Oct 22, 2022 08:00 PM Sunday on Ana'a Atoll

Sunday on Ana'a Atoll First island on our route: Ana'a on Tuamotu Archipelago. Our ship is drifting in the sea and they are putting us into motorised barge to sail us to the small island. Locals greet us on the little concrete pier. Then we walk to the village Tukuhora, where most of the 600 inhabitants of the atoll lives. On the way I turn to the tidy catholic church, where Sunday service just goes. They are singing so beautifuly! On the shore of the beautiful, turquoise lagoon they prepared in the shade local meal for the lunch. I have a time to swim in the lagoon, take a walk to the end of the motu through the coconut grove or check the souvenirs made of shells by the local ladies - great, sunny day!

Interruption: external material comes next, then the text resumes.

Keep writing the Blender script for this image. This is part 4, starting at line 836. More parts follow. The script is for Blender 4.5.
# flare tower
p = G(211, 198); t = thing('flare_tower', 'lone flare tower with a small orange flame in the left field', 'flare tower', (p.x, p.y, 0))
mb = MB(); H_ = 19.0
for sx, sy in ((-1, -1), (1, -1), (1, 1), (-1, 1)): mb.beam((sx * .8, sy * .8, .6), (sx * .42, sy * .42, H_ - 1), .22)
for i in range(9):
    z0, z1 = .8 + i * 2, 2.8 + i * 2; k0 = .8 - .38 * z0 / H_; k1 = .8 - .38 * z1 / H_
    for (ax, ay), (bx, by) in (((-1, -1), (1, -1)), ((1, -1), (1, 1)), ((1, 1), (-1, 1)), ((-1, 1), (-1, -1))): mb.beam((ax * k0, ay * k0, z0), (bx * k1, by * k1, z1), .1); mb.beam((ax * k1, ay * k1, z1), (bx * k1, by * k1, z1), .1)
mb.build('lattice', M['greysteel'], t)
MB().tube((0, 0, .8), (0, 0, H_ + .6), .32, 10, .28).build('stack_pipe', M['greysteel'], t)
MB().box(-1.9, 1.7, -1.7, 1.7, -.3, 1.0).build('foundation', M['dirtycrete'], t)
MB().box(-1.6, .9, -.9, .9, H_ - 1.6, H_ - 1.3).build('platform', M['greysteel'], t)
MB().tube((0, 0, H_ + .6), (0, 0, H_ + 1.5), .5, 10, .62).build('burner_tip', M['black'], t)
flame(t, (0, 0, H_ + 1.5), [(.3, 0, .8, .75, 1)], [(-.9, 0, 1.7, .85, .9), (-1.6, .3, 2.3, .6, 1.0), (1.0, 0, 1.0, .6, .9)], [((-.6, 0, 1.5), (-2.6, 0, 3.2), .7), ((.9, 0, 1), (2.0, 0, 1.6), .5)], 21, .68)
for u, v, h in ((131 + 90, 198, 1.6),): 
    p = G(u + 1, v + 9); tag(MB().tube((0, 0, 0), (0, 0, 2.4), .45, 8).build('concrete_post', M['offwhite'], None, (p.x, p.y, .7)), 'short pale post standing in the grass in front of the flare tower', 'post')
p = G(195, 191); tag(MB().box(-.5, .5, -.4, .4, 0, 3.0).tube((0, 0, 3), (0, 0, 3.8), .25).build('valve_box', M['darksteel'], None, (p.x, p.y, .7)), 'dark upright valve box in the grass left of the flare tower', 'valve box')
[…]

Oct 21, 2022 08:00 PM Aranui5 - the legond of Polynesia

Aranui5 - the legond of Polynesia Polynesia is my favorite region of the world (excluding my home Poland) I have been here many times, traveling between islands by ferries, freighters, cruise ships, planes... Only once it was very special ship, run by the locals, offering not only the transport, but also meetings with the Polynesians, islands visits and regional music aboard. This was Aranui3. Recently the owners replaced this ship by also small, but more modern Aranui5. Aranui3 brought me to the legendary Marquesas. Now I sail to the Tuamotu, Gambiers and Pitcairn. I embarked the ship well before 8 am in the centre of the city.
Unpleasant event at the beginning: they lost my backpack between the port gate and the ship. I became very nervous until they found it two hours later in the other cabin on the other side of the ship.
For good bye fantastic dances on the deck performed by the group from the Marquesas. Bye, bye crowded Papeete!